**WORK TO DO:**
Copy out each line exactly as it appears.
┄┄┄┄┄┄┄┄┄┄
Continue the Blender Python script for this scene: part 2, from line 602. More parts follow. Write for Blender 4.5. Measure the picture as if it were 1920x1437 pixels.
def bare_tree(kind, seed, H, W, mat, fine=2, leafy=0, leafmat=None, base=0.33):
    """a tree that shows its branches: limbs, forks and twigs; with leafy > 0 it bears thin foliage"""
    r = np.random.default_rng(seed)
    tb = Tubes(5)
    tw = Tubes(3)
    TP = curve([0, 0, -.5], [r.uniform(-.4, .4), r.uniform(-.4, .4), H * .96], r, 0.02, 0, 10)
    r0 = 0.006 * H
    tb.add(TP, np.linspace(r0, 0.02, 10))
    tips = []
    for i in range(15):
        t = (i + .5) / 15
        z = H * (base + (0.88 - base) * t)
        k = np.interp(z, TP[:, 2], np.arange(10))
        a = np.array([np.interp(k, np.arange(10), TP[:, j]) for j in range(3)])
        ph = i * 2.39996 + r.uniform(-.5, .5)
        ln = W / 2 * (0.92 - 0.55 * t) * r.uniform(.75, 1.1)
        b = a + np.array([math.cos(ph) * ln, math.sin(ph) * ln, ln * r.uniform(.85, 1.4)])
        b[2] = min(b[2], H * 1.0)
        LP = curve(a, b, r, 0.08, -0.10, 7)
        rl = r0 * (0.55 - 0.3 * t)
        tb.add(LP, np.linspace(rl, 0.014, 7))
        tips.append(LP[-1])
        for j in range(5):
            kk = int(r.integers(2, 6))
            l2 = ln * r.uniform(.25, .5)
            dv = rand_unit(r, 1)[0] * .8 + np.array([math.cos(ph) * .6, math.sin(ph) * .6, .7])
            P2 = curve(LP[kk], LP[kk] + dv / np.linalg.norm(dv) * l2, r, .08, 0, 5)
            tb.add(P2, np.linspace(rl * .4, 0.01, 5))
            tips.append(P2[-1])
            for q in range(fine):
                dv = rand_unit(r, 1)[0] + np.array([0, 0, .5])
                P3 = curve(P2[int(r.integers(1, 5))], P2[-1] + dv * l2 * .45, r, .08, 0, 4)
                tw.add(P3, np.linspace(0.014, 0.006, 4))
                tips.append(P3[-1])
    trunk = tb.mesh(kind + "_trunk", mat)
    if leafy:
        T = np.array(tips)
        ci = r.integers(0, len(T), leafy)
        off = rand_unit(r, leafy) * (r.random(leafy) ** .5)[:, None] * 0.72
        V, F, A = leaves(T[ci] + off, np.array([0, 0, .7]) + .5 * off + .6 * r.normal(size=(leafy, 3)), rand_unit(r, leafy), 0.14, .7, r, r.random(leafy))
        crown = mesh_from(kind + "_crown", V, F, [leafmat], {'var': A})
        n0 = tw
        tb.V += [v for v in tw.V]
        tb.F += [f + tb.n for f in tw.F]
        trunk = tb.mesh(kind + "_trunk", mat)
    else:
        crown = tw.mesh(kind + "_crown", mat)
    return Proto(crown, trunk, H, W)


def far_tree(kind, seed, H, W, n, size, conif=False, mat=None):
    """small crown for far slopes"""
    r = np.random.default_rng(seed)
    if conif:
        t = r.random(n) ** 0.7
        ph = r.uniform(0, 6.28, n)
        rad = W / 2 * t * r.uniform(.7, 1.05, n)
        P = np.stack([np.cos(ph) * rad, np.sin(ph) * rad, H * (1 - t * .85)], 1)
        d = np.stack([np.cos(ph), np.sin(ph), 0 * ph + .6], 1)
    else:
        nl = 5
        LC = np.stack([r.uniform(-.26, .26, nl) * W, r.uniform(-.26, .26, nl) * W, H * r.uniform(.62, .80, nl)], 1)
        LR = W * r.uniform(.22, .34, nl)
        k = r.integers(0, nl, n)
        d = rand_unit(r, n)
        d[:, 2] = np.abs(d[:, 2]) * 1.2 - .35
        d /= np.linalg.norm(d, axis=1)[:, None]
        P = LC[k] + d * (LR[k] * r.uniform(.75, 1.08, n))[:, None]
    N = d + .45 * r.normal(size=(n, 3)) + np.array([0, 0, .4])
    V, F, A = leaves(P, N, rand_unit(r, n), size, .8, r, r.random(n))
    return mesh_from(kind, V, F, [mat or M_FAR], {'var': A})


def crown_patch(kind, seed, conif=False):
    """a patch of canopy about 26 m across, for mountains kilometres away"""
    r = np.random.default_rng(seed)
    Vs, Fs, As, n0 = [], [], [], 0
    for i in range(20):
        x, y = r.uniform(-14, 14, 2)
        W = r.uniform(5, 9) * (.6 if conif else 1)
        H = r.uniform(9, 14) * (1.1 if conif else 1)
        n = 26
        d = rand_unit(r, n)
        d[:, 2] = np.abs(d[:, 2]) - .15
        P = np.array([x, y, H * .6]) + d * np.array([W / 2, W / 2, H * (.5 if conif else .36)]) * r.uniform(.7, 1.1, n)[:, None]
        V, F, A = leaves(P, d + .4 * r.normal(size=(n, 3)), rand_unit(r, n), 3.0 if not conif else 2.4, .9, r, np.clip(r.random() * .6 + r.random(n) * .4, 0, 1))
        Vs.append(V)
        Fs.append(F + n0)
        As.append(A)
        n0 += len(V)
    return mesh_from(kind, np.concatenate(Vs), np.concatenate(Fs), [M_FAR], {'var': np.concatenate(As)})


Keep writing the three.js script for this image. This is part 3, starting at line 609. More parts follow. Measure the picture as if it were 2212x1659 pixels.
┄┄┄┄┄┄┄┄┄┄
**RESPONSE FOR THIS EXERCISE:**
Continue the Blender Python script for this scene: part 2, from line 602. More parts follow. Write for Blender 4.5. Measure the picture as if it were 1920x1437 pixels.
def bare_tree(kind, seed, H, W, mat, fine=2, leafy=0, leafmat=None, base=0.33):
    """a tree that shows its branches: limbs, forks and twigs; with leafy > 0 it bears thin foliage"""
    r = np.random.default_rng(seed)
    tb = Tubes(5)
    tw = Tubes(3)
    TP = curve([0, 0, -.5], [r.uniform(-.4, .4), r.uniform(-.4, .4), H * .96], r, 0.02, 0, 10)
    r0 = 0.006 * H
    tb.add(TP, np.linspace(r0, 0.02, 10))
    tips = []
    for i in range(15):
        t = (i + .5) / 15
        z = H * (base + (0.88 - base) * t)
        k = np.interp(z, TP[:, 2], np.arange(10))
        a = np.array([np.interp(k, np.arange(10), TP[:, j]) for j in range(3)])
        ph = i * 2.39996 + r.uniform(-.5, .5)
        ln = W / 2 * (0.92 - 0.55 * t) * r.uniform(.75, 1.1)
        b = a + np.array([math.cos(ph) * ln, math.sin(ph) * ln, ln * r.uniform(.85, 1.4)])
        b[2] = min(b[2], H * 1.0)
        LP = curve(a, b, r, 0.08, -0.10, 7)
        rl = r0 * (0.55 - 0.3 * t)
        tb.add(LP, np.linspace(rl, 0.014, 7))
        tips.append(LP[-1])
        for j in range(5):
            kk = int(r.integers(2, 6))
            l2 = ln * r.uniform(.25, .5)
            dv = rand_unit(r, 1)[0] * .8 + np.array([math.cos(ph) * .6, math.sin(ph) * .6, .7])
            P2 = curve(LP[kk], LP[kk] + dv / np.linalg.norm(dv) * l2, r, .08, 0, 5)
            tb.add(P2, np.linspace(rl * .4, 0.01, 5))
            tips.append(P2[-1])
            for q in range(fine):
                dv = rand_unit(r, 1)[0] + np.array([0, 0, .5])
                P3 = curve(P2[int(r.integers(1, 5))], P2[-1] + dv * l2 * .45, r, .08, 0, 4)
                tw.add(P3, np.linspace(0.014, 0.006, 4))
                tips.append(P3[-1])
    trunk = tb.mesh(kind + "_trunk", mat)
    if leafy:
        T = np.array(tips)
        ci = r.integers(0, len(T), leafy)
        off = rand_unit(r, leafy) * (r.random(leafy) ** .5)[:, None] * 0.72
        V, F, A = leaves(T[ci] + off, np.array([0, 0, .7]) + .5 * off + .6 * r.normal(size=(leafy, 3)), rand_unit(r, leafy), 0.14, .7, r, r.random(leafy))
        crown = mesh_from(kind + "_crown", V, F, [leafmat], {'var': A})
        n0 = tw
        tb.V += [v for v in tw.V]
        tb.F += [f + tb.n for f in tw.F]
        trunk = tb.mesh(kind + "_trunk", mat)
    else:
        crown = tw.mesh(kind + "_crown", mat)
    return Proto(crown, trunk, H, W)


def far_tree(kind, seed, H, W, n, size, conif=False, mat=None):
    """small crown for far slopes"""
    r = np.random.default_rng(seed)
    if conif:
        t = r.random(n) ** 0.7
        ph = r.uniform(0, 6.28, n)
        rad = W / 2 * t * r.uniform(.7, 1.05, n)
        P = np.stack([np.cos(ph) * rad, np.sin(ph) * rad, H * (1 - t * .85)], 1)
        d = np.stack([np.cos(ph), np.sin(ph), 0 * ph + .6], 1)
    else:
        nl = 5
        LC = np.stack([r.uniform(-.26, .26, nl) * W, r.uniform(-.26, .26, nl) * W, H * r.uniform(.62, .80, nl)], 1)
        LR = W * r.uniform(.22, .34, nl)
        k = r.integers(0, nl, n)
        d = rand_unit(r, n)
        d[:, 2] = np.abs(d[:, 2]) * 1.2 - .35
        d /= np.linalg.norm(d, axis=1)[:, None]
        P = LC[k] + d * (LR[k] * r.uniform(.75, 1.08, n))[:, None]
    N = d + .45 * r.normal(size=(n, 3)) + np.array([0, 0, .4])
    V, F, A = leaves(P, N, rand_unit(r, n), size, .8, r, r.random(n))
    return mesh_from(kind, V, F, [mat or M_FAR], {'var': A})


def crown_patch(kind, seed, conif=False):
    """a patch of canopy about 26 m across, for mountains kilometres away"""
    r = np.random.default_rng(seed)
    Vs, Fs, As, n0 = [], [], [], 0
    for i in range(20):
        x, y = r.uniform(-14, 14, 2)
        W = r.uniform(5, 9) * (.6 if conif else 1)
        H = r.uniform(9, 14) * (1.1 if conif else 1)
        n = 26
        d = rand_unit(r, n)
        d[:, 2] = np.abs(d[:, 2]) - .15
        P = np.array([x, y, H * .6]) + d * np.array([W / 2, W / 2, H * (.5 if conif else .36)]) * r.uniform(.7, 1.1, n)[:, None]
        V, F, A = leaves(P, d + .4 * r.normal(size=(n, 3)), rand_unit(r, n), 3.0 if not conif else 2.4, .9, r, np.clip(r.random() * .6 + r.random(n) * .4, 0, 1))
        Vs.append(V)
        Fs.append(F + n0)
        As.append(A)
        n0 += len(V)
    return mesh_from(kind, np.concatenate(Vs), np.concatenate(Fs), [M_FAR], {'var': np.concatenate(As)})


Keep writing the three.js script for this image. This is part 3, starting at line 609. More parts follow. Measure the picture as if it were 2212x1659 pixels.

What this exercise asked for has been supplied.